A group of pro-government Turkish lawyers have reportedly filed charges against U.S. Air Force officers associated with İncirlik Air Base based on allegations that they are connected to a movement that attempted a coup d'état against Turkey’s government in July 2016.

The lawyers are seeking a temporary halt to all flights leaving Incirlik Air Base — an important staging point for combat operations against the Islamic State group — and access to the base via a search warrant, according to court documents unearthed by the Stockholm Center for Freedom, a group of exiled Turkish journalists.

The papers were filed at the chief public prosecutor’s office in Adana, where İncirlik is located. The lawyers who submitted the request are from the Association for Social Justice and Aid, which the exiled Turkish journalists described as a non-governmental organization fronting for senior Turkish officials.

The lawyers also asked in their petition for the “arrest of the commanders of the U.S. Air Force who are the superiors of the soldiers based at İncirlik and took a role in the failed coup attempt on July 15, 2016,” according to the documents.

U.S. officials did not provide comment on what, if any, actions were planned to deal with the charges, but did deny that the U.S. government was involved in the attempted coup.

“Any reports that U.S. government or military personnel had any previous knowledge or involvement in a Turkey coup attempt are baseless and completely false,” Mark Mackowiak, a U.S. European Command spokesman, told Air Force Times.

“We value the strong, mil-to-mil relationship and partnerships we have with our Turkish counterparts and continue to carry out our important mission at Incirlik," he added.

The 60-page criminal complaint specifically names Col. John C. Walker, Col. Michael H. Manion, Col. David Eaglen, Col. David Trucksa, Lt. Col. Timothy J. Cook, Lt. Col. Mack R. Coker, Sgt. Thomas S. Cooper, Sgt. Vegas M. Clark and others deployed to İncirlik Base, asking for their detention.

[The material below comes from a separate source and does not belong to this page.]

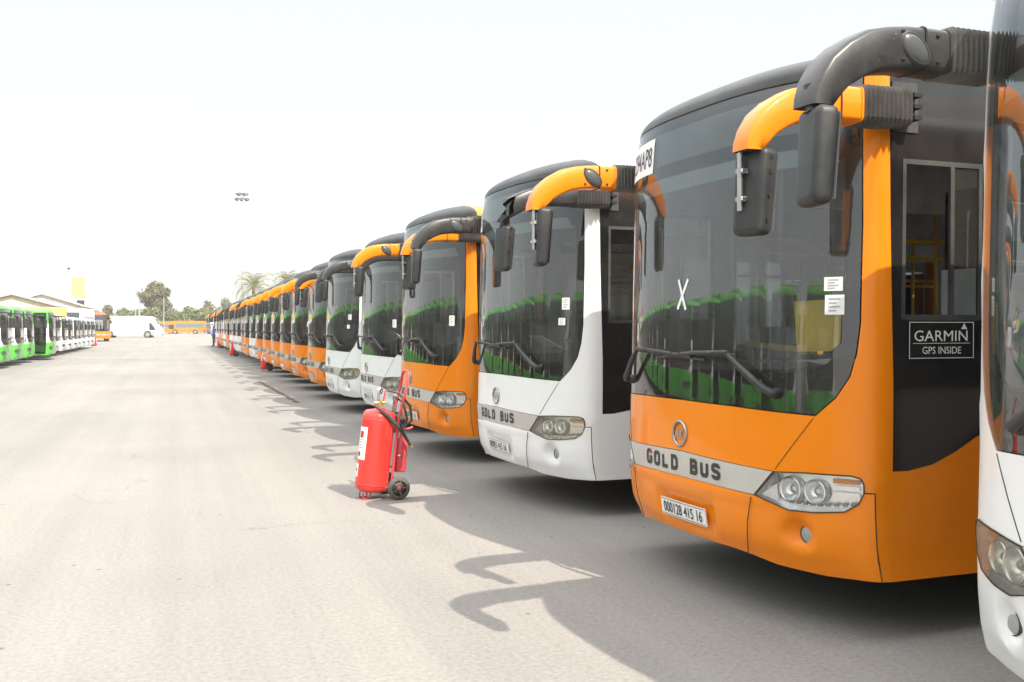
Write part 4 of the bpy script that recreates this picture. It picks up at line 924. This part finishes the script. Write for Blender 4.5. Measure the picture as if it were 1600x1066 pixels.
def tree(label, x, y, h, rad, mat, trunk=.25, n=1300, leaf=.34, seed=1, cat='tree', group=None, lobes=9, flat=.8):
    rnd = random.Random(seed); r_ = thing('tree', label, cat, (x, y, 0), 0, group)
    hc = h * (1 - trunk); z0 = h * trunk; L_ = []
    for i in range(lobes):
        a = rnd.uniform(0, 6.28); d = rad * math.sqrt(rnd.random()) * .62; z = z0 + hc * (.22 + .60 * rnd.random()) * (1 - .25 * d / rad)
        L_.append((d * math.cos(a), d * math.sin(a), z, rad * rnd.uniform(.33, .52)))
    L_.append((0, 0, z0 + hc * .78, rad * .42)); L_.append((0, 0, z0 + hc * .45, rad * .55))
    tb = MB(); tr = max(.08, h * .022)
    tb.tube([(0, 0, -.05), (.02 * h, .01 * h, z0 * .6), (.01 * h, 0, z0 + hc * .35), (0, 0, z0 + hc * .7)], [tr * 1.4, tr, tr * .7, tr * .25], M_BARK, 8)
    for lx, ly, lz, lr in L_[:-2]: tb.tube([(.01 * h, 0, z0 * .9), (lx * .5, ly * .5, (z0 + lz) * .5), (lx, ly, lz)], [tr * .5, tr * .3, tr * .1], M_BARK, 5)
    tb.build('trunk', r_)
    cr = MB(); vs, fs = [], []
    for i in range(n):
        lx, ly, lz, lr = rnd.choice(L_)
        while True:
            d = Vector((rnd.gauss(0, 1), rnd.gauss(0, 1), rnd.gauss(0, 1)))
            if d.length > .1: break
        d.normalize(); rr = lr * (rnd.random() ** .45) * rnd.uniform(.85, 1.12); c = Vector((lx + d.x * rr, ly + d.y * rr, min(h, lz + d.z * rr * flat)))
        if c.z < z0 * .6: continue
        nrm = (d + Vector((rnd.uniform(-.8, .8), rnd.uniform(-.8, .8), rnd.uniform(-.3, .9)))).normalized(); u_ = nrm.orthogonal().normalized(); v_ = nrm.cross(u_); sz = leaf * rnd.uniform(.5, 1.2); k = len(vs)
        ang = rnd.uniform(0, 6.28); u_, v_ = u_ * math.cos(ang) + v_ * math.sin(ang), v_ * math.cos(ang) - u_ * math.sin(ang)
        vs += [c + u_ * sz, c + v_ * sz * .45 + nrm * sz * .1, c - u_ * sz * .8, c - v_ * sz * .5 + nrm * sz * .08]; fs.append([k, k + 1, k + 2, k + 3])
    cr.add(vs, fs, mat, False); cr.build('crown', r_)
    return r_
GT = 'trees behind the yard'
tree('tall rounded olive tree rising behind the white coach', -6.6, 318, 16.2, 5.7, M_LEAF1, .2, 6000, .56, 5, group=GT, lobes=13)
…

However, those "individuals mentioned are not currently stationed at Incirlik,” Mackowiak said.

The report by the exiled journalists cites a tit-for-tat sanction dispute between the Trump administration and Turkish President Recep Tayyip Erdoğan as a possible cause of the charges.

The U.S. imposed economic sanctions on Turkey’s interior and justice ministers last week for their role in the detention of an American pastor also accused of involvement in the coup attempt.